Poking the Discourse Bear Re: “Classic” Science Fiction
Aug. 11th, 2025 08:46 pm![[syndicated profile]](https://www.dreamwidth.org/img/silk/identity/feed.png)

Over on Bluesky I got a lot of guff about the above post, but you know what? I 100% stand by it. I’m 56 now, and if you’re recommending the same science fiction books to a ten-year-old today that would have been recommended to me when I was a ten-year-old — and were old and kinda dated even then — I think you should seriously reconsider recommending science fiction books to young readers.
Why? Well, for just two things, either you are so far behind in your science fiction reading that you can’t think of a science fiction work from the two-and-half-decades of this millennium (not to mention possibly the three decades immediately preceding that time frame in the previous millennium) that you could recommend to a young reader, which is not great, or you have kept up with the last twenty-five years of science fiction writing and think none of it is worthy of recommendation to the youth of today. In which case, on behalf of every science fiction writer who first started publishing in this century (and all the ones who debuted before then, but have kept on writing): Rude. There’s been a lot of fantastic work in the last twenty-five years that stands at least equal to what was written before, that you could recommend to new and/or young readers of the genre. If you can’t acknowledge that, this is a you problem.
“But the kids should read the classics!” Well, one, as I wrote almost exactly five years ago, “the science fiction canon” is dead, so this is an arguable statement, especially for a casual reader; and two, even if one were to stipulate that there is an essential canon of classic works every science fiction fan should read, it does not necessarily follow that every young reader needs to read them to start off. Start young readers with interesting accessible contemporary work that brings them through the door and gets them curious as to what else is out there, at which point they may well wander back into the “classics” arm of the genre and delight in what they find there. But if that’s the only door you can show them into the genre, you’re doing them and the genre we all mutually love a disservice.
And anyway, it’s kind of ridiculous. As I said in a different Bluesky post:
To be clear, it’s not that the Kim Sisters aren’t cool, or unimportant to the overall history of K-Pop. They are cool, and important! But the hard swing from “Golden” to this is rough, to say the least.
And then there’s the Suck Fairy to consider, and my own complementary twist on that idea, the Sixteen Candles Problem, in which you show something you loved as a young person to a young person today, and you’re both horrified at all the problematic bullshit in the thing that your brain just plain forgot was there (seriously, don’t show Sixteen Candles to anyone born in the 21st Century without watching it first. You have forgotten how awful it actually is). So if you’re out here blithely suggesting sixty-year-old science fiction books to the youth of today, let me ask: When was the last time you read the thing you’re suggesting? Is it more than a decade? Maybe read it again? Because you may find the casual sexism/racism/other -isms are there a lot more than you remember, or the prose more wooden, or the dialogue rather more stiff, or the plots more iffy, or some combination of above.

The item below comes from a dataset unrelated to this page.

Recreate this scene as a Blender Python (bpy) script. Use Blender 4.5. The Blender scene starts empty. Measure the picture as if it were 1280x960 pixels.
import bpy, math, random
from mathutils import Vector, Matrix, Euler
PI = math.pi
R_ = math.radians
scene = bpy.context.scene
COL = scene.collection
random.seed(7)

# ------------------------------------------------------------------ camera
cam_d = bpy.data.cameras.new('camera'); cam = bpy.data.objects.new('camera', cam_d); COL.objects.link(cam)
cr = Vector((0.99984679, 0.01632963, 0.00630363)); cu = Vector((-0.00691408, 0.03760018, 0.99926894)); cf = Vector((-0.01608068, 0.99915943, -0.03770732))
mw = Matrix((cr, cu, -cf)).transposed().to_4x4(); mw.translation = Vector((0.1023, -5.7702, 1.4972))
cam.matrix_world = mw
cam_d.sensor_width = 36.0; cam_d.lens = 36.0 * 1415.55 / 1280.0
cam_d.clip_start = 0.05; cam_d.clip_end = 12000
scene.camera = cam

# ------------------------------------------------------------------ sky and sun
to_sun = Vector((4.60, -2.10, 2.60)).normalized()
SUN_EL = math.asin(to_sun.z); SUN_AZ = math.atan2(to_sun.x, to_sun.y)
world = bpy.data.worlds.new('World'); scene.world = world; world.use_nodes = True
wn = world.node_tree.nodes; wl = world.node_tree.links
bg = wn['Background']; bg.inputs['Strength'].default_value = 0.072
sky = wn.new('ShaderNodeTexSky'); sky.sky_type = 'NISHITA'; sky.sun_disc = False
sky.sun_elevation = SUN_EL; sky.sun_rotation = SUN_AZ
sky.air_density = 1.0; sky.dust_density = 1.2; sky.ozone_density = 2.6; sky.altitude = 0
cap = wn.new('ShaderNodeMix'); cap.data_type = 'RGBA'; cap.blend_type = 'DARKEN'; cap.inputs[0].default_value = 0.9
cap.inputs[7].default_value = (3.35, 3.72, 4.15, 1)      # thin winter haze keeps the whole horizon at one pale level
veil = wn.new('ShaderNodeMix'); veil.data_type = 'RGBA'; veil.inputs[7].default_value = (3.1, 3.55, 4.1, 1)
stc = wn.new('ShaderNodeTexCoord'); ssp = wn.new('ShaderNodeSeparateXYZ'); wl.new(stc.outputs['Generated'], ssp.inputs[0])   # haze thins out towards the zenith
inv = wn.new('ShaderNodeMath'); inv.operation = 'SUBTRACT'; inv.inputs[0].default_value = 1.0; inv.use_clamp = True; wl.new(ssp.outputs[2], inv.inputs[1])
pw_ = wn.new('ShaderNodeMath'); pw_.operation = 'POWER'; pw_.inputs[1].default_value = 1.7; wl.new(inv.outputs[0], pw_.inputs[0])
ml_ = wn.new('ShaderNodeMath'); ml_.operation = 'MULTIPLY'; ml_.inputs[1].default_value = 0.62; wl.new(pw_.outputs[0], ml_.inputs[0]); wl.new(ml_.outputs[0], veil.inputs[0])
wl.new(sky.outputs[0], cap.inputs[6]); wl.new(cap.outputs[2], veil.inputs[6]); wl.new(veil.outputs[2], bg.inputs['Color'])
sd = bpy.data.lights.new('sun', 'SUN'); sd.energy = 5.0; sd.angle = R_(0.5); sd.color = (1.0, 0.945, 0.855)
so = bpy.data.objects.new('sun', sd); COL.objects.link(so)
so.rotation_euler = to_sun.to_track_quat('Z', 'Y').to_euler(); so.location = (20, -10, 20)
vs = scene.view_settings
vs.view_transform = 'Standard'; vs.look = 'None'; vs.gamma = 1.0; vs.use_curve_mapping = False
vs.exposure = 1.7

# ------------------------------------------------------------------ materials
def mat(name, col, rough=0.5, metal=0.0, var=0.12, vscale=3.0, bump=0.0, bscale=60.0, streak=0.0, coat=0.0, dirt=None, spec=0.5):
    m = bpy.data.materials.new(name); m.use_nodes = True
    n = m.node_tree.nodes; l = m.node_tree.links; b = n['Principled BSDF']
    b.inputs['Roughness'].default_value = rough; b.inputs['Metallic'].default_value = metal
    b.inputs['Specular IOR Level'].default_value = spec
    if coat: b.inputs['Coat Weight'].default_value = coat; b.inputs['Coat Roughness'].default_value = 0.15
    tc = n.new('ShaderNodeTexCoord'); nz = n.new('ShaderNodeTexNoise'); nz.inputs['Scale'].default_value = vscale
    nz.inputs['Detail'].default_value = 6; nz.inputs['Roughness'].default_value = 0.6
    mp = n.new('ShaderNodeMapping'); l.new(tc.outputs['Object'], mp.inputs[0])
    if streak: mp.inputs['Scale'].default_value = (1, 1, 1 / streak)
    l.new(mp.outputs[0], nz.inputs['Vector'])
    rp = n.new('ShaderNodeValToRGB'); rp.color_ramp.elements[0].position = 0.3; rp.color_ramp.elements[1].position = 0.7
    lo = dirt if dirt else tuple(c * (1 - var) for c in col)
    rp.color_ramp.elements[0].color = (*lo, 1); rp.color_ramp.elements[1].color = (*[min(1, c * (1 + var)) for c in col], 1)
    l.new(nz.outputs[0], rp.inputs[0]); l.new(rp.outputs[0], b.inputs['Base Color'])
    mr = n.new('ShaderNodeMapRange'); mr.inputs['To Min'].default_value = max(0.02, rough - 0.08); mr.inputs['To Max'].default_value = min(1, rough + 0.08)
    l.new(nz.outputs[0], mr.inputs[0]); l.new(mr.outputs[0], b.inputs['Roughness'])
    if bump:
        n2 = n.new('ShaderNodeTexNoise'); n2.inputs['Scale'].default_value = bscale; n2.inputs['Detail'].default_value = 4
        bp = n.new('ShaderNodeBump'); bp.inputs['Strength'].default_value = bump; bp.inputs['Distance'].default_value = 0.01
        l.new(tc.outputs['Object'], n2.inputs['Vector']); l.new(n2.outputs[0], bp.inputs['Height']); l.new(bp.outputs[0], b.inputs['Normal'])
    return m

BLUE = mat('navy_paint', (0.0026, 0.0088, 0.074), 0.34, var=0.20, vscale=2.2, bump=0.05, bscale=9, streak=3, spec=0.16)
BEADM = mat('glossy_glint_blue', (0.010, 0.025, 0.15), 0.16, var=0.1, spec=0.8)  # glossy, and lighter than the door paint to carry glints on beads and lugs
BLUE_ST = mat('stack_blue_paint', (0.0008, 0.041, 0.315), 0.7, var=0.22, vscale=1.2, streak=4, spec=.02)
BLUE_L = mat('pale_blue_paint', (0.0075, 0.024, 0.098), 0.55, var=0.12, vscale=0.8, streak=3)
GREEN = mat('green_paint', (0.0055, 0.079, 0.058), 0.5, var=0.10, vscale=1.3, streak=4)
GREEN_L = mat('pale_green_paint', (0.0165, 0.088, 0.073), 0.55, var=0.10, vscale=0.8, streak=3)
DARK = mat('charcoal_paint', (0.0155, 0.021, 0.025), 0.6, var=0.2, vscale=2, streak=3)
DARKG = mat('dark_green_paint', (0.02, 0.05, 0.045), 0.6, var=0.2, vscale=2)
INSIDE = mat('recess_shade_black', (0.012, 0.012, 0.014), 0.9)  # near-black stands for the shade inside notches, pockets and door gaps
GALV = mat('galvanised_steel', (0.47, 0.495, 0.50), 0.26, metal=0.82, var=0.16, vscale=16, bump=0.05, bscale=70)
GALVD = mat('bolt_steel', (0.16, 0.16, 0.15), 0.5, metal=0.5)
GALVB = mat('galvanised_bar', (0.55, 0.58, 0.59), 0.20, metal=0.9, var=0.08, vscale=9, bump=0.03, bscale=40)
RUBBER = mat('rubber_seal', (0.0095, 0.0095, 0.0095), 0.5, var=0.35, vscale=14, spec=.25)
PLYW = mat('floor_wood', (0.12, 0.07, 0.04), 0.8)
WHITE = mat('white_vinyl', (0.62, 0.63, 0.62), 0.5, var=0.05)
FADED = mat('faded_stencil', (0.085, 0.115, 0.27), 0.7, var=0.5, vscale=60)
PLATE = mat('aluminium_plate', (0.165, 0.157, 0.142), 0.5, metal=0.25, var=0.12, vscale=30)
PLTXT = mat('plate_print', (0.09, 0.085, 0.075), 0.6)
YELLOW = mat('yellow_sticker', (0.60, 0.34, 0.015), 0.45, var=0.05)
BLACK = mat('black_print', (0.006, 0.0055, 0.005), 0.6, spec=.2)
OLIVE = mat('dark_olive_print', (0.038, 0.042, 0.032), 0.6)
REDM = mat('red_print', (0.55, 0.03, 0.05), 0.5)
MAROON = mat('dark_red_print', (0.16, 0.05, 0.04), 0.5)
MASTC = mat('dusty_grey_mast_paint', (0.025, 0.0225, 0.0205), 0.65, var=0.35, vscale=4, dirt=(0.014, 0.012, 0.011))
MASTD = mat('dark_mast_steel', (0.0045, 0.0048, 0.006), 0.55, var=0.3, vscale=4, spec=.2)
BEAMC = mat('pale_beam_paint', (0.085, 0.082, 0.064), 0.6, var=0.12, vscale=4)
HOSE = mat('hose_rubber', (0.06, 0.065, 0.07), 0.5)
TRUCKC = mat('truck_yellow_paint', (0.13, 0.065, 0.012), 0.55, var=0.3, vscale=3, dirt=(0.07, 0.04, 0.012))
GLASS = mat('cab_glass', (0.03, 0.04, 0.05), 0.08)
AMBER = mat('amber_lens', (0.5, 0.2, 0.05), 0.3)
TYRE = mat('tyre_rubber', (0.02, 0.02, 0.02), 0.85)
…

(And if you read it and you don’t find any of those things, ask yourself: Am I a white dude who doesn’t actually have to think about racism/sexism/etc on a regular basis? Because that will maybe be a filter you need to consider. I know it’s fashionable in the current era, seeing as we now have mask-off bigots running the government, to have white dudes consider having to acknowledge that filter to be deeply unfair, but, you know. Try anyway.)
It’s all right if you love something that hasn’t aged well! Everything ages, and much of it not especially gracefully. It doesn’t mean it wasn’t important to you or that it doesn’t have value. It’s also okay to have that give you pause with regard to recommending it to someone of another, younger, generation.
But when someone asks about recommendations for their kids, you want to be helpful! Cool, here’s my suggestion: read more new stuff. And when you read it, think about from whom (and at what age) you would recommend that work. You don’t even have to buy it, just head off to the library and look through the new releases (or suggest an upcoming release for the library to acquire. Librarians like when you do that. So do authors). Then, when the question comes up, you’ll be prepared with something from this century.
If you can’t or won’t do that, then here’s another useful tip: Tell the person asking to ask a librarian for recommendations. That’s literally what librarians do! They’re really good at connecting people (and particularly kids) with books. They would be happy to do it here as well. They know what’s new, and what’s good, and what’s in the library. That kid will go home with something great (you can do this in bookstores, too, if you want to be purchasing that day).
And if you really really really really really want to recommend a decades-old book? Then reread it, have an idea of how that text and story sits right now, and when you recommend it, acknowledge and disclose it’s from another era, with all the things that come from being of that era — and then be able to articulate why you think it still has value to a young person today, beyond “well, I liked it when I was that age,” or “it’s a classic.”
Then go read some more new stuff! You deserve it.